## Stated problem
Please transcribe the data that follows without the pictures, keeping every word the same.
══════════════════════════════
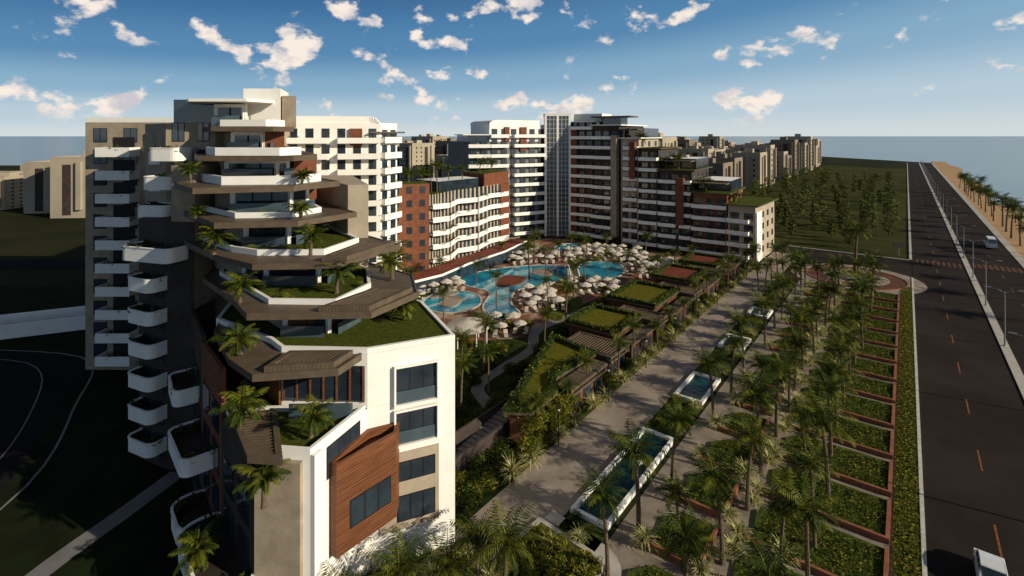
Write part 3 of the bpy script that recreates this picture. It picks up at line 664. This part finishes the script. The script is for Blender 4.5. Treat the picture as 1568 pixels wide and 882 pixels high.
for k in range(6):
    z=1.2+3.05*k
    pts=[(-19,117),(-17,120.5),(-14.5,127),(-11,131.5),(-7,138.5),(-3.5,145)]
    for i in range(5):
        a,c=Vector(pts[i]),Vector(pts[i+1]); o0=(1.2,2.8)[(i)%2]; o1=(1.2,2.8)[(i+1)%2]
        dd=(c-a).normalized(); nn=Vector((dd.y,-dd.x)); A,C=a+nn*o0,c+nn*o1
        b.prism([tuple(a),tuple(A),tuple(C),tuple(c)],z-.15,z,WHITE); b.seg(A,C,0,.14,z-.35,z+.85,WHITE)
        b.seg(a,c,.0,.08,z+.2,z+2.6,GLASS)
        for j in range(4): b.seg(a.lerp(c,j/4),a.lerp(c,j/4+.1),.0,.16,z,z+2.9,TAN)
        if R.random()<.6: leafblob(b,((A.x+C.x)/2,(A.y+C.y)/2,z+.9),(1.4,.6,.4),40,.22,[LF1,LF2])
b.obj('wing_body',Mb)
pts=[(-22,106),(-17,111),(-12,121),(-4,133),(2,146)]
b=MB(); Lq,Rq=strip([Vector(p) for p in pts],5)
b.prism(Lq+Rq[::-1],2.8,3.3,WHITE,DECKR); b.prism(off(ccw(Lq+Rq[::-1]),.5),0,2.8,GLASS); b.obj('podium',Mb)
for p in ((-24,118),(-21,121),(-16,130),(-13,135),(-20,127),(-9,141),(-6,146),(-26,124),(-18,123)): palmat(p[0],p[1],19,.85)
Fb=empty('far_hotel_block'); b=MB()
b.prism([(-13,158),(-6,160),(11,169),(5,186),(-22,176)],0,31,GREY,WHITE)
b.prism([(-7,159.3),(11,168.8),(6,184),(-14,174)],31.01,36.4,WHITE)
b.prism([(-13.6,157.5),(-7,159),(-12,170),(-18,168)],31.01,33,GLASS,WHITE); b.prism([(-15,156.5),(-6.5,158.5),(-12,171),(-19,169)],33,33.3,WHITE)
for i in range(8):
    a=i/8*math.pi/2; a2=(i+1)/8*math.pi/2
    X0,Y0,Z0=-4.8-2.2*math.sin(a),160.5-1.1*math.sin(a),36.4+1.4*math.cos(a); X1,Y1,Z1=-4.8-2.2*math.sin(a2),160.5-1.1*math.sin(a2),36.4+1.4*math.cos(a2)
    b.face([(X0,Y0,Z0),(X1,Y1,Z1),(X1-7.2,Y1+13.5,Z1),(X0-7.2,Y0+13.5,Z0)],WHITE); b.face([(X0,Y0,Z0),(X1,Y1,Z1),(X1,Y1,36.4),(X0,Y0,36.4)],WHITE)
b.prism([(-4.8,160.5),(9,168),(4,182),(-12,174)],36.41,37.8,WHITE)
facade(b,(-7,159.3),(11,168.8),1.5,11,3.1,3.3,.6,1.8,.7,balc=1.3,ph=.75,rng=((0,.3),(.4,1)))
facade(b,(-13.6,157.6),(-7,159.3),1.5,10,3.1,3.3,.6,1.9,.5,balc=1.6,ph=.8)
b.seg((2.5,164.4),(4.5,165.4),.02,.6,28,35.6,BRICK); b.seg((-2.5,161.8),(-1,162.5),.02,.6,31,35.6,BRICK)
b.obj('block_body',Fb)
Gt=empty('glass_lift_tower'); b=MB(); TQ=[(11,167.4),(18.8,167),(19.5,176),(11,176)]
b.prism(TQ,0,39.5,GREY,WHITE); b.ring(off(TQ,-.25),.5,39.3,40.2,WHITE)
b.seg(TQ[0],TQ[1],0,.08,.2,39.2,GLASSB)
for k in range(26): b.seg(TQ[0],TQ[1],.08,.2,.5+k*1.5,.7+k*1.5,CONC)
for i in range(7): 
    q=Vector(TQ[0]).lerp(Vector(TQ[1]),i/6); b.seg(q-Vector((.1 if i%3 else .35,0)),q+Vector((.1 if i%3 else .35,0)),.0,.26,0,39.3,CONC if i%3 else WHITE)
b.obj('lift_shaft',Gt)
Rb=empty('stepped_hotel_wing'); b=MB()
st=[((19.3,168),(26,163.5),37.2,DGREY),((26,162.5),(33,157.5),36,DGREY),((33.3,156.5),(38,153.5),32,TAN),((38,151.5),(42.5,148.5),29,DGREY),((42.5,147.5),(50,142.5),23,DGREY),((50,141.5),(57.3,136.5),17.2,BRICK),((57.3,135.8),(62.5,131.5),14.6,TAN)]
for i,(p,q,h,m_) in enumerate(st):
    d=(Vector(q)-Vector(p)).normalized(); n=Vector((-d.y,d.x))
    back=[(q[0]+n.x*20,q[1]+n.y*20),(p[0]+n.x*20,p[1]+n.y*20)]
    b.prism([p,q]+back,0,h,m_,GROOF if h<30 else WHITE,None); b.prism(off(ccw([p,q]+back),-1.0),h+.01,h+.3,BROWN if h<30 else WHITE,GROOF)
    nf=int(h/3.1)
    r=[((.08,1),),((0,.8),),((.2,1),),((0,1),),((0,.55),(.65,1)),((0,1),),((0,.8),)][i]
    facade(b,p,q,1.2,nf,3.08,2.6,.66,2.0,.3,balc=1.5+.4*(i%2),ph=.7,rng=r)
    facade(b,q,back[0],1.2,nf,3.08,5,.35,1.6,.6)
    if i in (2,4,5): pergola(b,[tuple(Vector(p)-n*1.2),tuple(Vector(q)-n*1.2),tuple(Vector(q)+n*4),tuple(Vector(p)+n*4)],h+2.9,.35,12); b.prism([tuple(Vector(p)+n*5),tuple(Vector(q)+n*5)]+back,h+.31,h+3.2,GLASS,WHITE)
b.seg((19.6,167.8),(21.4,166.5),.02,1.0,2,35,BRICK); b.seg((62.5,131.5),(68,139),-.01,.4,0,13,WHITE); b.seg((36.2,154.7),(37.6,153.8),.02,2.3,20,31,BRICK); b.seg((31.5,158.6),(33,157.5),.02,2.3,2,33,STONE); b.seg((47,144.5),(48.5,143.5),.02,2.2,8,21,BRICK)
b.prism([(20.5,170),(29,165),(33,170),(25,176)],37.3,40,WHITE); b.prism([(25,163),(36,156),(40,162),(30,169)],38.6,39,BROWN); b.prism([(29,163),(34,160),(37,164),(32,168)],36.3,38.6,GLASS,WHITE)
b.obj('wing_body',Rb)
for p in ((45,150,23.4),(48,148,23.4),(54,143,17.6),(40,157,29.4),(60,138,15)): spalm(*p,s=1.5)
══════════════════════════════
## Full response
Write part 3 of the bpy script that recreates this picture. It picks up at line 664. This part finishes the script. The script is for Blender 4.5. Treat the picture as 1568 pixels wide and 882 pixels high.
for k in range(6):
    z=1.2+3.05*k
    pts=[(-19,117),(-17,120.5),(-14.5,127),(-11,131.5),(-7,138.5),(-3.5,145)]
    for i in range(5):
        a,c=Vector(pts[i]),Vector(pts[i+1]); o0=(1.2,2.8)[(i)%2]; o1=(1.2,2.8)[(i+1)%2]
        dd=(c-a).normalized(); nn=Vector((dd.y,-dd.x)); A,C=a+nn*o0,c+nn*o1
        b.prism([tuple(a),tuple(A),tuple(C),tuple(c)],z-.15,z,WHITE); b.seg(A,C,0,.14,z-.35,z+.85,WHITE)
        b.seg(a,c,.0,.08,z+.2,z+2.6,GLASS)
        for j in range(4): b.seg(a.lerp(c,j/4),a.lerp(c,j/4+.1),.0,.16,z,z+2.9,TAN)
        if R.random()<.6: leafblob(b,((A.x+C.x)/2,(A.y+C.y)/2,z+.9),(1.4,.6,.4),40,.22,[LF1,LF2])
b.obj('wing_body',Mb)
pts=[(-22,106),(-17,111),(-12,121),(-4,133),(2,146)]
b=MB(); Lq,Rq=strip([Vector(p) for p in pts],5)
b.prism(Lq+Rq[::-1],2.8,3.3,WHITE,DECKR); b.prism(off(ccw(Lq+Rq[::-1]),.5),0,2.8,GLASS); b.obj('podium',Mb)
for p in ((-24,118),(-21,121),(-16,130),(-13,135),(-20,127),(-9,141),(-6,146),(-26,124),(-18,123)): palmat(p[0],p[1],19,.85)
Fb=empty('far_hotel_block'); b=MB()
b.prism([(-13,158),(-6,160),(11,169),(5,186),(-22,176)],0,31,GREY,WHITE)
b.prism([(-7,159.3),(11,168.8),(6,184),(-14,174)],31.01,36.4,WHITE)
b.prism([(-13.6,157.5),(-7,159),(-12,170),(-18,168)],31.01,33,GLASS,WHITE); b.prism([(-15,156.5),(-6.5,158.5),(-12,171),(-19,169)],33,33.3,WHITE)
for i in range(8):
    a=i/8*math.pi/2; a2=(i+1)/8*math.pi/2
    X0,Y0,Z0=-4.8-2.2*math.sin(a),160.5-1.1*math.sin(a),36.4+1.4*math.cos(a); X1,Y1,Z1=-4.8-2.2*math.sin(a2),160.5-1.1*math.sin(a2),36.4+1.4*math.cos(a2)
    b.face([(X0,Y0,Z0),(X1,Y1,Z1),(X1-7.2,Y1+13.5,Z1),(X0-7.2,Y0+13.5,Z0)],WHITE); b.face([(X0,Y0,Z0),(X1,Y1,Z1),(X1,Y1,36.4),(X0,Y0,36.4)],WHITE)
b.prism([(-4.8,160.5),(9,168),(4,182),(-12,174)],36.41,37.8,WHITE)
facade(b,(-7,159.3),(11,168.8),1.5,11,3.1,3.3,.6,1.8,.7,balc=1.3,ph=.75,rng=((0,.3),(.4,1)))
facade(b,(-13.6,157.6),(-7,159.3),1.5,10,3.1,3.3,.6,1.9,.5,balc=1.6,ph=.8)
b.seg((2.5,164.4),(4.5,165.4),.02,.6,28,35.6,BRICK); b.seg((-2.5,161.8),(-1,162.5),.02,.6,31,35.6,BRICK)
b.obj('block_body',Fb)
Gt=empty('glass_lift_tower'); b=MB(); TQ=[(11,167.4),(18.8,167),(19.5,176),(11,176)]
b.prism(TQ,0,39.5,GREY,WHITE); b.ring(off(TQ,-.25),.5,39.3,40.2,WHITE)
b.seg(TQ[0],TQ[1],0,.08,.2,39.2,GLASSB)
for k in range(26): b.seg(TQ[0],TQ[1],.08,.2,.5+k*1.5,.7+k*1.5,CONC)
for i in range(7): 
    q=Vector(TQ[0]).lerp(Vector(TQ[1]),i/6); b.seg(q-Vector((.1 if i%3 else .35,0)),q+Vector((.1 if i%3 else .35,0)),.0,.26,0,39.3,CONC if i%3 else WHITE)
b.obj('lift_shaft',Gt)
Rb=empty('stepped_hotel_wing'); b=MB()
st=[((19.3,168),(26,163.5),37.2,DGREY),((26,162.5),(33,157.5),36,DGREY),((33.3,156.5),(38,153.5),32,TAN),((38,151.5),(42.5,148.5),29,DGREY),((42.5,147.5),(50,142.5),23,DGREY),((50,141.5),(57.3,136.5),17.2,BRICK),((57.3,135.8),(62.5,131.5),14.6,TAN)]
for i,(p,q,h,m_) in enumerate(st):
    d=(Vector(q)-Vector(p)).normalized(); n=Vector((-d.y,d.x))
    back=[(q[0]+n.x*20,q[1]+n.y*20),(p[0]+n.x*20,p[1]+n.y*20)]
    b.prism([p,q]+back,0,h,m_,GROOF if h<30 else WHITE,None); b.prism(off(ccw([p,q]+back),-1.0),h+.01,h+.3,BROWN if h<30 else WHITE,GROOF)
    nf=int(h/3.1)
    r=[((.08,1),),((0,.8),),((.2,1),),((0,1),),((0,.55),(.65,1)),((0,1),),((0,.8),)][i]
    facade(b,p,q,1.2,nf,3.08,2.6,.66,2.0,.3,balc=1.5+.4*(i%2),ph=.7,rng=r)
    facade(b,q,back[0],1.2,nf,3.08,5,.35,1.6,.6)
    if i in (2,4,5): pergola(b,[tuple(Vector(p)-n*1.2),tuple(Vector(q)-n*1.2),tuple(Vector(q)+n*4),tuple(Vector(p)+n*4)],h+2.9,.35,12); b.prism([tuple(Vector(p)+n*5),tuple(Vector(q)+n*5)]+back,h+.31,h+3.2,GLASS,WHITE)
b.seg((19.6,167.8),(21.4,166.5),.02,1.0,2,35,BRICK); b.seg((62.5,131.5),(68,139),-.01,.4,0,13,WHITE); b.seg((36.2,154.7),(37.6,153.8),.02,2.3,20,31,BRICK); b.seg((31.5,158.6),(33,157.5),.02,2.3,2,33,STONE); b.seg((47,144.5),(48.5,143.5),.02,2.2,8,21,BRICK)
b.prism([(20.5,170),(29,165),(33,170),(25,176)],37.3,40,WHITE); b.prism([(25,163),(36,156),(40,162),(30,169)],38.6,39,BROWN); b.prism([(29,163),(34,160),(37,164),(32,168)],36.3,38.6,GLASS,WHITE)
b.obj('wing_body',Rb)
for p in ((45,150,23.4),(48,148,23.4),(54,143,17.6),(40,157,29.4),(60,138,15)): spalm(*p,s=1.5)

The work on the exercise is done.